NYMEX March RBOB was 6.37 cents higher at $2.7910/gal.
The US and EU announced the planned SWIFT sanctions Feb. 26, and Japan joined in Feb. 27. While the G7 nations and their allies plan to carve out exemptions for energy to avoid major supply disruptions, pressure is mounting to include some energy sanctions. Even if the oil and gas carve-outs remain, SWIFT sanctions could still impact some crude trading and flows.
However, energy sanctions remain on the table, White House press secretary Jen Psaki said Feb. 27, a marked change in tone after senior Biden administration officials have insisted for days they intended to exclude energy trades from any financial restrictions.
In response to the tougher sanctions, Russian President Vladimir Putin ordered nuclear deterrent forces on high alert, further escalating tensions.
Comparing SWIFT to "Gmail for banks," a US senior administration official said one option is to "mark" the messages between banks on energy payments, and exempt those specific payments.
"But the second path is to choose our institution -- choose the institutions that we de-SWIFT wisely," the official said. "So, we know where most of the energy flows occur, through which banks they occur. And if we take that approach, we can simply choose the institutions where most of the energy flows do not occur."

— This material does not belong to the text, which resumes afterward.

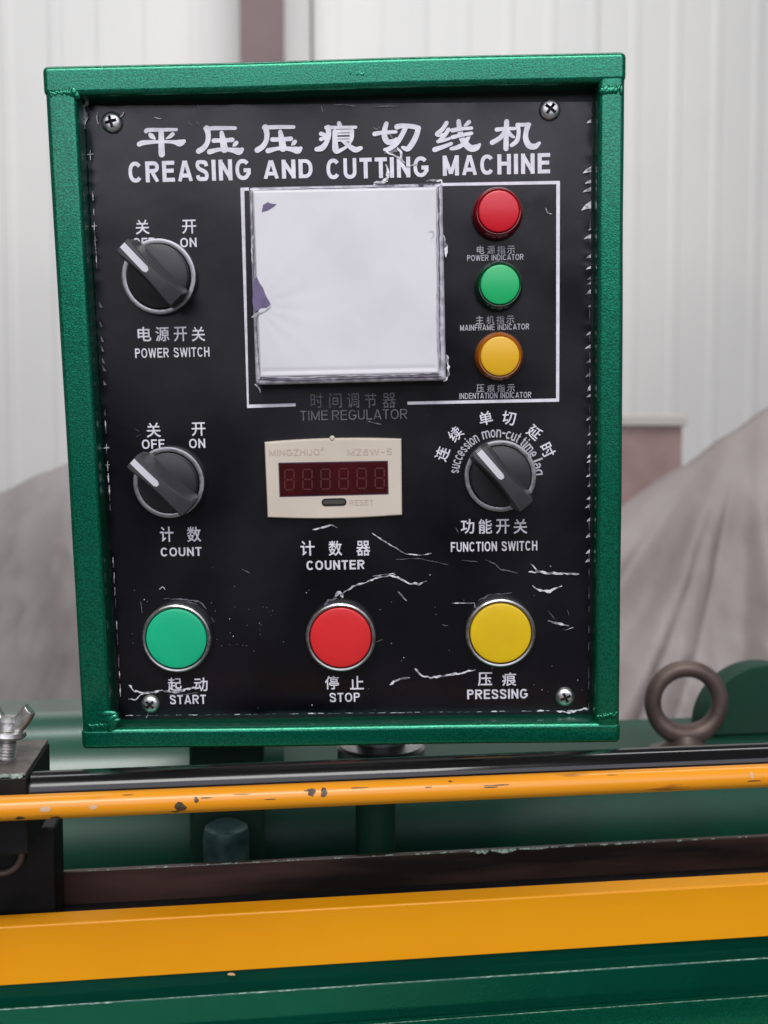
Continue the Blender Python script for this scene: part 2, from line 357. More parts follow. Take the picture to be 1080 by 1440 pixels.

UK Foreign Secretary Liz Truss floated the idea of G7 countries imposing limits on the amount of oil and gas they can import from Russia as part of a widening raft of economic measures and sanctions in response to the invasion of Ukraine.
Ukraine's foreign minister, Dmytro Kuleba, urged Western governments to impose a "full embargo for Russian oil and gas."
Russia's key grade shipped to Europe and the US is medium sour Urals. Although the SWIFT ban does not target oil specifically, trading companies use banks as intermediaries for transactions, letters of credit and clearing services.
"It will likely make many buyers more hesitant to purchase Russian oil," said Rick Joswick, head of Global Oil Analytics at S&P Global Platts Analytics. "That will tend to drive down the price of Russian crude oil even more until it ultimately clears outside of its traditional markets in Europe."